Petrobras Finds Possible Gas Field in Bolivia


San Antonio, San Alberto Fields
(Click to Enlarge)

RIO DE JANEIRO (Dow Jones Newswires), Jan. 29, 2009

Brazilian state-run energy giant Petroleo Brasileiro (PBR) discovered porous rocks believed to hold a large gas deposit in Bolivia, according to a report in Thursday's edition of local business daily Valor Economico.

The find was made at the Ingre block in Bolivia's Chuquisaca Department, the report said, citing a government official familiar with Petrobras' operations in Bolivia. A pioneer well discovered the porous rock layer at a depth of 5,100 meters, the official said.

Petrobras officials were not available to comment on the report when contacted by Dow Jones Newswires.

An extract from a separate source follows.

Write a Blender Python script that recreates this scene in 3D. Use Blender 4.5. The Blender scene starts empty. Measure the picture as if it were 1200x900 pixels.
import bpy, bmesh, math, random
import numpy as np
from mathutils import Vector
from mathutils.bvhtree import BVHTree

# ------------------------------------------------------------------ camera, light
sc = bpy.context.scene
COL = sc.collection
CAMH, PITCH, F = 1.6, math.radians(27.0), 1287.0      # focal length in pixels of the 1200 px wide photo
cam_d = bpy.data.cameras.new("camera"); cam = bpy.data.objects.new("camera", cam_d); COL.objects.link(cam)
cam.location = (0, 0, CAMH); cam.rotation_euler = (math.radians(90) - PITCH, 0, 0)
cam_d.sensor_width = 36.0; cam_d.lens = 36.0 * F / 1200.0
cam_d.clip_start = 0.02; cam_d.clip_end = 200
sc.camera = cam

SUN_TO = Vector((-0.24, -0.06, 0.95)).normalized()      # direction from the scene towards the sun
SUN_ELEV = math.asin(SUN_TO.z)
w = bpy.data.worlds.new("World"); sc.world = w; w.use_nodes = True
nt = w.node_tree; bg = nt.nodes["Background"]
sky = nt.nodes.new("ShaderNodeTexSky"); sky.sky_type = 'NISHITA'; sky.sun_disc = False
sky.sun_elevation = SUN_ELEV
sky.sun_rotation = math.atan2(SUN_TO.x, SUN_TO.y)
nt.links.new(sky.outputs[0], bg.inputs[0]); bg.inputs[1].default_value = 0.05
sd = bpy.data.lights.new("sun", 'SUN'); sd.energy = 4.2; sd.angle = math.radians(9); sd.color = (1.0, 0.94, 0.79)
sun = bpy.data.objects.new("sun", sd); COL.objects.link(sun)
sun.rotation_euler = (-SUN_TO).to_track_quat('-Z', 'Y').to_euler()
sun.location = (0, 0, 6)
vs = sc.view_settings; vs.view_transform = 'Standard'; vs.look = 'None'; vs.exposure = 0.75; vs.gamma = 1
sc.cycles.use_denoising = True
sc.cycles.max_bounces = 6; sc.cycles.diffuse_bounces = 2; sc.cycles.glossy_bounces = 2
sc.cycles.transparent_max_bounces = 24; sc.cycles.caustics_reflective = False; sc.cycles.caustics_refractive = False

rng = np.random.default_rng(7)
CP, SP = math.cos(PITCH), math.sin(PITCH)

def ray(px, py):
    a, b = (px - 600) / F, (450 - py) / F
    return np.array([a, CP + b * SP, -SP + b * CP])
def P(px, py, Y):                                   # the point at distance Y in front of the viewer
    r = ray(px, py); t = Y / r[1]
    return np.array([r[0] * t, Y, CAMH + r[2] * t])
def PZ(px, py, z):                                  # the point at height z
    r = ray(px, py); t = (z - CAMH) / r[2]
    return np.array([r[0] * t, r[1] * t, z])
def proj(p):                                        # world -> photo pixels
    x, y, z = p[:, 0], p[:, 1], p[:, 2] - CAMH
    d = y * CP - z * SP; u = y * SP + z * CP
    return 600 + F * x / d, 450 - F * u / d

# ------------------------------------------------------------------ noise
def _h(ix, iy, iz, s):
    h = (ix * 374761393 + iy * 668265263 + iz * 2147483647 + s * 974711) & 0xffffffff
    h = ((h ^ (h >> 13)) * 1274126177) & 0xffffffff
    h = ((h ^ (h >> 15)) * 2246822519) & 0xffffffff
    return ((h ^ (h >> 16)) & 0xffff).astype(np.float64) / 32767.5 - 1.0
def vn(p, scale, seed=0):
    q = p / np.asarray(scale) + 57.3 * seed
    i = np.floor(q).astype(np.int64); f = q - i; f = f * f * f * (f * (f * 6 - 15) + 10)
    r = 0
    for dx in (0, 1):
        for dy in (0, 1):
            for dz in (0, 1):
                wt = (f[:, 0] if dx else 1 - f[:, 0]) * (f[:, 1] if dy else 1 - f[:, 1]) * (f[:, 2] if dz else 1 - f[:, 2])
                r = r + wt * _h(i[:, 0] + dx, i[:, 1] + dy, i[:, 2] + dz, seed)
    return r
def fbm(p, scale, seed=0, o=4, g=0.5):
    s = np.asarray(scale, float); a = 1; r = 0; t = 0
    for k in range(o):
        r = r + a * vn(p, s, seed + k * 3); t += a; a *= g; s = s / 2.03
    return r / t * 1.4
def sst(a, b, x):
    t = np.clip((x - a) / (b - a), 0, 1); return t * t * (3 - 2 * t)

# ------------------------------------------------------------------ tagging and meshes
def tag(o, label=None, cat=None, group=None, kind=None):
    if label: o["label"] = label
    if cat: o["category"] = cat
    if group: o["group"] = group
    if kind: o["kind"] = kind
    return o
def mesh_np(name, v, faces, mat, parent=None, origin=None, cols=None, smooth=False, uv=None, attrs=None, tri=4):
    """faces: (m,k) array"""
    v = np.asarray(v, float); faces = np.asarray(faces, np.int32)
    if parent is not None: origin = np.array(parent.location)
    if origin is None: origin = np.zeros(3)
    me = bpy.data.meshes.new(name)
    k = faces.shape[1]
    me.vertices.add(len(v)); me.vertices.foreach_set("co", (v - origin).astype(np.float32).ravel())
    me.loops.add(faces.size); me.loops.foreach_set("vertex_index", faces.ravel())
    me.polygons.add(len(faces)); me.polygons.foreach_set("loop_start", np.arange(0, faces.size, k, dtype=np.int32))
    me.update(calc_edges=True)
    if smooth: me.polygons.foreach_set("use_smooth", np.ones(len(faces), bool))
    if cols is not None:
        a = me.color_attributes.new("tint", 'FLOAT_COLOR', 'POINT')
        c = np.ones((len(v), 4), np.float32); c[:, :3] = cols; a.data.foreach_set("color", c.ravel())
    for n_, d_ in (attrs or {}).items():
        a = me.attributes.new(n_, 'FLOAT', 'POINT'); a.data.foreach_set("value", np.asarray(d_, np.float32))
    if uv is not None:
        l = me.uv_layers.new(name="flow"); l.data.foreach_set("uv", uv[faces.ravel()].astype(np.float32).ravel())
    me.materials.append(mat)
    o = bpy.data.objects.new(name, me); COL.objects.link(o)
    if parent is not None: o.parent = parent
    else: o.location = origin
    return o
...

In a statement to Valor, Petrobras said that "at the moment, it's not possible to make any estimate about whether there exist hydrocarbons and, because of this, it's not possible to estimate volumes or production lead times."

According to the report, the find could be similar to the nearby San Antonio and San Alberto gas fields, which produce a majority of Bolivia's natural gas. The two fields are partially operated by Petrobras.

Brazil imported more than 30 million cubic meters of natural gas a day from Bolivia in 2008. That total, however, was reduced to about 24 million cubic meters a day in early January on slack demand and full reservoirs in Brazil's hydroelectric power system.

Brazil has sought to reduce its dependence on Bolivian natural gas in recent years, given recent supply disruptions and other headaches related to nationalization of the Andean country's gas reserves.

In September, Bolivian antigovernment protesters sabotaged a key pipeline transporting natural gas to Brazil. Damage to the pipeline briefly cut natural gas imports by half.

The Brazilian and Bolivian governments have tussled over Bolivian President Evo Morales' decision to nationalize the country's gas fields in 2006. Bolivia's government seized control of natural gas refineries and pipelines owned by Petrobras during the nationalization.

Bolivia also raised the price Brazil paid for imported natural gas.

For its part, Bolivia's economy depends heavily on exports of natural gas -- and the country is keen to increase production. But private companies have been reluctant to invest in Bolivia given uncertainties surrounding nationalization of Bolivia's natural resources.